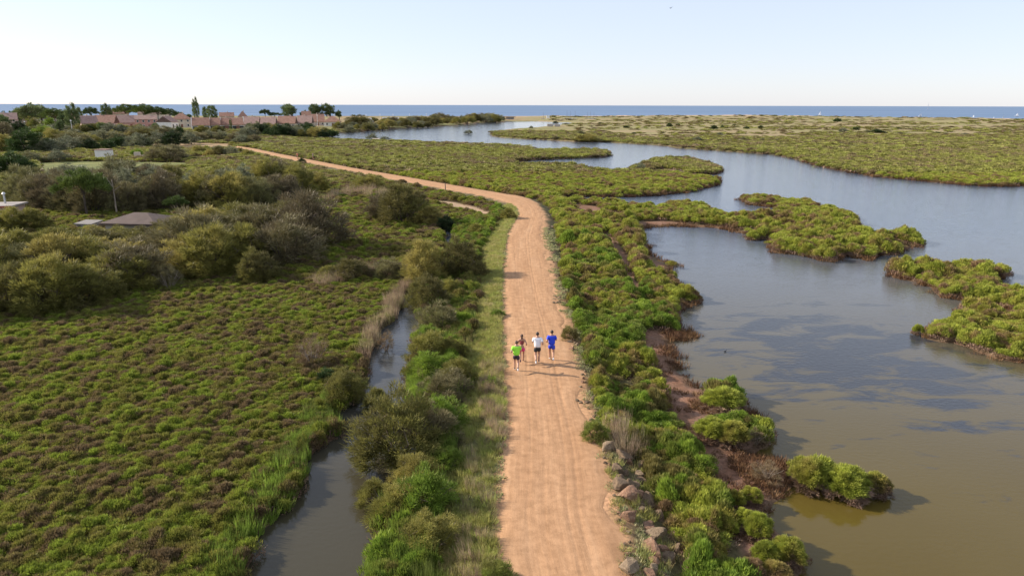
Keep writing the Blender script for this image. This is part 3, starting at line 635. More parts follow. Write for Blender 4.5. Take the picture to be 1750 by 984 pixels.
def sh_round(r, n):
    d = r.normal(size=(n, 3)); d /= np.linalg.norm(d, axis=1, keepdims=True); q = r.uniform(.6, 1, (n, 1))
    k = np.array([[r.uniform(-.2, .2), r.uniform(-.2, .2), r.uniform(-.12, .15)] for _ in range(5)])[r.integers(0, 5, n)]
    return np.array([0, 0, .58]) + d * q * [.28, .28, .26] + k
def stems_mesh(name, m, seed, n=9, spread=.34, h=.58, r0=.014, single=False, lean=0):
    r = random.Random(seed); b = MB()
    if single:
        top = (lean, 0, h * .62); b.tube([(0, 0, -.02), (lean * .3, .01, h * .3), top], [r0 * 2, r0 * 1.5, r0 * 1.2], 7)
        base = top
    for i in range(n):
        a = 6.283 * i / n + r.uniform(-.4, .4); s_ = spread * r.uniform(.5, 1.1)
        if single: P0 = (base[0], base[1], base[2] - .04)
        else: P0 = (.04 * math.cos(a), .04 * math.sin(a), -.02)
        P2 = (P0[0] + s_ * math.cos(a), P0[1] + s_ * math.sin(a), h * r.uniform(.8, 1.1))
        P1 = (P0[0] + s_ * .4 * math.cos(a), P0[1] + s_ * .4 * math.sin(a), (P0[2] + P2[2]) * .52)
        b.tube([P0, P1, P2], [r0, r0 * .65, r0 * .2], 4)
        for j in range(3):
            t = r.uniform(.3, .9); q = [P1[k] + (P2[k] - P1[k]) * t for k in range(3)]
            b.tube([q, (q[0] + r.uniform(-.14, .14), q[1] + r.uniform(-.14, .14), q[2] + r.uniform(.02, .16))], [r0 * .35, r0 * .1], 3)
    return b.data(name, m)
KIND = {}
def kind(k, m, shape, nv, stemargs, **kw):
    KIND[k] = ([crown_mesh(k + ' crown', M[m], shape, hash(k) % 7 * 0 + 100 + i + len(KIND) * 10, **kw) for i in range(nv)],
               [stems_mesh(k + ' trunk', M['bark' if k != 'bare' else 'pale_bark'], 5 + i, **stemargs) for i in range(2)])
kind('tamarisk', 'tamarisk', sh_bush, 5, {}, ncl=210, per=75, cr=.085, ln=.06, wd=.0095)
kind('twiggy', 'tambrown', sh_bush, 4, dict(n=14), ncl=200, per=64, cr=.09, ln=.07, wd=.0085)
kind('grey', 'grey', sh_bush, 3, {}, ncl=120, per=50, cr=.10, ln=.07, wd=.014)
kind('dark', 'dark', sh_bush, 3, {}, ncl=190, per=60, cr=.09, ln=.06, wd=.016)
kind('pine', 'pine', sh_umb, 3, dict(single=True, n=7, spread=.3, h=.8, r0=.012), ncl=130, per=50, cr=.075, ln=.05, wd=.016)
kind('poplar', 'poplar', sh_col, 3, dict(n=6, spread=.12, h=.8), ncl=150, per=46, cr=.10, ln=.06, wd=.022)
kind('broad', 'poplar', sh_round, 3, dict(single=True, n=6, spread=.25, h=.7, r0=.025), ncl=130, per=50, cr=.10, ln=.06, wd=.02)
kind('bare', 'dry', sh_bush, 2, dict(n=16), ncl=120, per=40, cr=.08, ln=.08, wd=.006)
kind('green', 'marsh_g', sh_bush, 3, {}, ncl=150, per=60, cr=.10, ln=.075, wd=.012)
def sh_ring(r, n):
    a = r.uniform(0, 2 * np.pi, n); q = r.uniform(.28, .48, n); return np.c_[q * np.cos(a), q * np.sin(a), r.uniform(.03, .34, n)]
def sh_dome(r, n):
    a = r.uniform(0, 2 * np.pi, n); t = np.arccos(r.uniform(.12, 1, n)); q = r.uniform(.7, 1, n); lob = 1 + .13 * np.sin(a * 4 + 1)
    return np.c_[.42 * q * lob * np.sin(t) * np.cos(a), .42 * q * lob * np.sin(t) * np.sin(a), .22 + .62 * q * np.cos(t)]
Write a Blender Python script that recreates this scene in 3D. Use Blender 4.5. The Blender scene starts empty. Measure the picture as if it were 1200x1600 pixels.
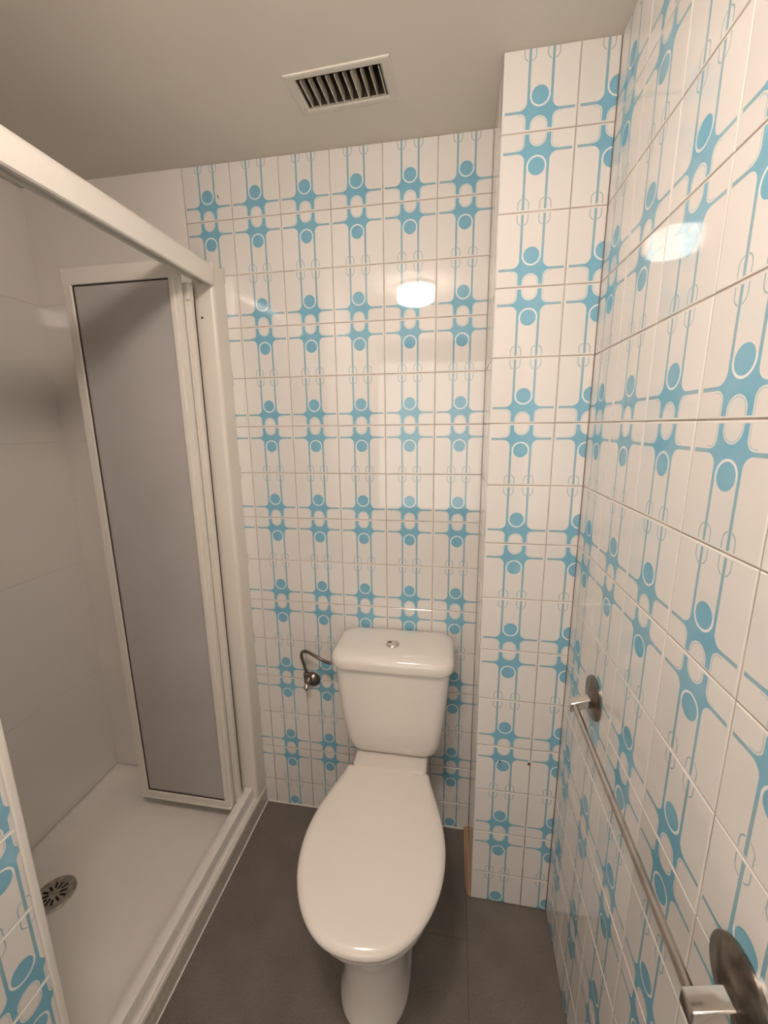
import bpy, bmesh, math, random
from mathutils import Vector, Matrix
random.seed(7)
C = bpy.context.scene.collection
S = bpy.context.scene
PI = math.pi

# ------------------------------------------------------------------ camera, world, exposure
cam_d = bpy.data.cameras.new('camera'); cam = bpy.data.objects.new('camera', cam_d); C.objects.link(cam)
_yaw, _pit, _rol = -0.169, 0.206, -0.0116
def _basis(yaw, p, r):
    cy, sy, cp, sp, cr, sr = math.cos(yaw), math.sin(yaw), math.cos(p), math.sin(p), math.cos(r), math.sin(r)
    F = Vector((sy*cp, cy*cp, -sp)); R = Vector((cy, -sy, 0)); U = R.cross(F)
    return cr*R + sr*U, -sr*R + cr*U, F
_R, _U, _F = _basis(_yaw, _pit, _rol)
m = Matrix.Identity(4)
for i in range(3):
    m[i][0] = _R[i]; m[i][1] = _U[i]; m[i][2] = -_F[i]
m[0][3], m[1][3], m[2][3] = -0.0914, -1.2887, 1.4773
cam.matrix_world = m
cam_d.sensor_fit = 'VERTICAL'; cam_d.sensor_height = 36; cam_d.lens = 36*642.07/1600
cam_d.clip_start = 0.01
S.camera = cam
S.view_settings.view_transform = 'Standard'; S.view_settings.look = 'None'
S.view_settings.gamma = 1; S.view_settings.use_curve_mapping = False
S.view_settings.exposure = 0.80
w = bpy.data.worlds.new('world'); S.world = w; w.use_nodes = True
w.node_tree.nodes['Background'].inputs[0].default_value = (1, .9, .8, 1)
w.node_tree.nodes['Background'].inputs[1].default_value = 0.02
LAMP = 46.0           # strength of the ceiling lamp's diffuser
LAMP_COL = (1.0, .855, .755, 1)

# added warm fill, no known source, from beyond the doorway behind the camera
_l = bpy.data.lights.new('fill_light', 'AREA'); _l.shape = 'RECTANGLE'; _l.size = 1.3; _l.size_y = 1.5; _l.energy = 8; _l.color = (1, .90, .81)
_o = bpy.data.objects.new('fill_light', _l); C.objects.link(_o); _o.location = (-.3, -3.1, 1.35); _o.rotation_euler = (math.radians(90), 0, 0)

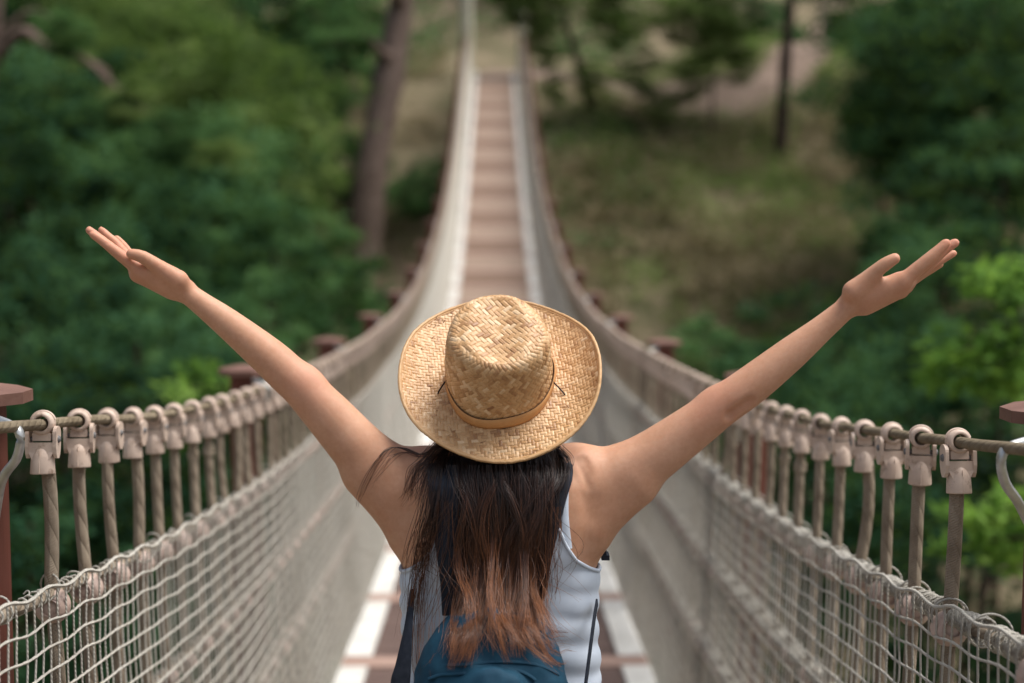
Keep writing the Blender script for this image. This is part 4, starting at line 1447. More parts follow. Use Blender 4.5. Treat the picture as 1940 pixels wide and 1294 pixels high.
for i, (k, n, s0, s1) in enumerate(mass):
    # each lock is a few finer strands bundles, so that the mass splits towards its ends
    nb_ = 6
    for b_i in range(nb_):
        Rb = np.random.default_rng(1000 + 10 * i + b_i)
        w0, w1, A_, f_, p_ = Rb.normal(0, 5.5), Rb.normal(0, 15), Rb.uniform(5, 13), Rb.uniform(.8, 1.5), Rb.uniform(0, 6.3)
        yy = Rb.normal(0, 24)
        kb = [(x + w0 * (1 - q) + w1 * q + A_ * math.sin(6.28 * f_ * q + p_) * min(1, q * 2.2), y + yy * q ** 2, e + Rb.uniform(-.003, .010)) for (x, y, e), q in zip(k, np.linspace(0, 1, len(k)))]
        lock(kb, n // nb_, s0 * .50, s1 * .32, seed=i * 10 + b_i, curl=.0035, hue=Rb.normal(.10, .15))
        lock(kb, 7, s0 * .9, s1 * 1.1, seed=700 + i * 10 + b_i, curl=.008, r=.00036, hue=.22)
    if 1 < i < 7: lock(k, n // 6, s0 * 1.5, s1 * 2.2, seed=440 + i, curl=.014, r=.00036, hue=.25)
# looser locks that sweep across the mass
for i, k in enumerate([
    [(1064, 840, .03), (1062, 895, .014), (1034, 950, .016), (1000, 1000, .020), (978, 1060, .020), (972, 1130, .018), (985, 1190, .012)],
    [(1040, 840, .03), (1040, 900, .018), (1000, 960, .022), (968, 1010, .024), (952, 1070, .022), (946, 1130, .018), (930, 1205, .012)],
    [(1052, 845, .03), (1042, 905, .012), (1024, 980, .014), (1008, 1050, .016), (1008, 1110, .014), (1030, 1170, .010), (1056, 1206, .008)],
    [(860, 840, .03), (868, 900, .016), (892, 960, .020), (906, 1020, .022), (900, 1090, .020), (884, 1150, .016), (862, 1200, .012)],
    [(880, 840, .03), (890, 900, .020), (884, 960, .022), (870, 1020, .016), (872, 1080, .014), (890, 1140, .014), (896, 1205, .012)],
    [(960, 840, .03), (944, 900, .026), (918, 960, .026), (912, 1020, .024), (930, 1080, .022), (958, 1140, .018), (968, 1215, .012)],
    [(925, 840, .03), (944, 900, .026), (972, 960, .026), (990, 1020, .022), (984, 1090, .020), (962, 1150, .018), (950, 1225, .012)],
    [(1000, 840, .03), (1018, 900, .020), (1022, 970, .020), (1000, 1030, .022), (1002, 1090, .018), (1024, 1150, .012), (1046, 1196, .010)]]):
    lock(k, 46, .0045, .0030, seed=900 + i, curl=.0045, hue=.16 + .05 * (i % 3), r=.00045)
    lock(k, 10, .009, .010, seed=920 + i, curl=.012, hue=.28, r=.00034)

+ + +

### EXERCISE PROMPT
Start at the line above containing "Write a Blender" and stop at the line containing "PI = math.pi": print those lines and everything between them exactly, but not the pictures.

### WORKED ANSWER
Write a Blender Python script that recreates this scene in 3D. Use Blender 4.5. The Blender scene starts empty. Measure the picture as if it were 1200x1600 pixels.
import bpy, bmesh, math, random
from mathutils import Vector, Matrix
random.seed(7)
C = bpy.context.scene.collection
S = bpy.context.scene
PI = math.pi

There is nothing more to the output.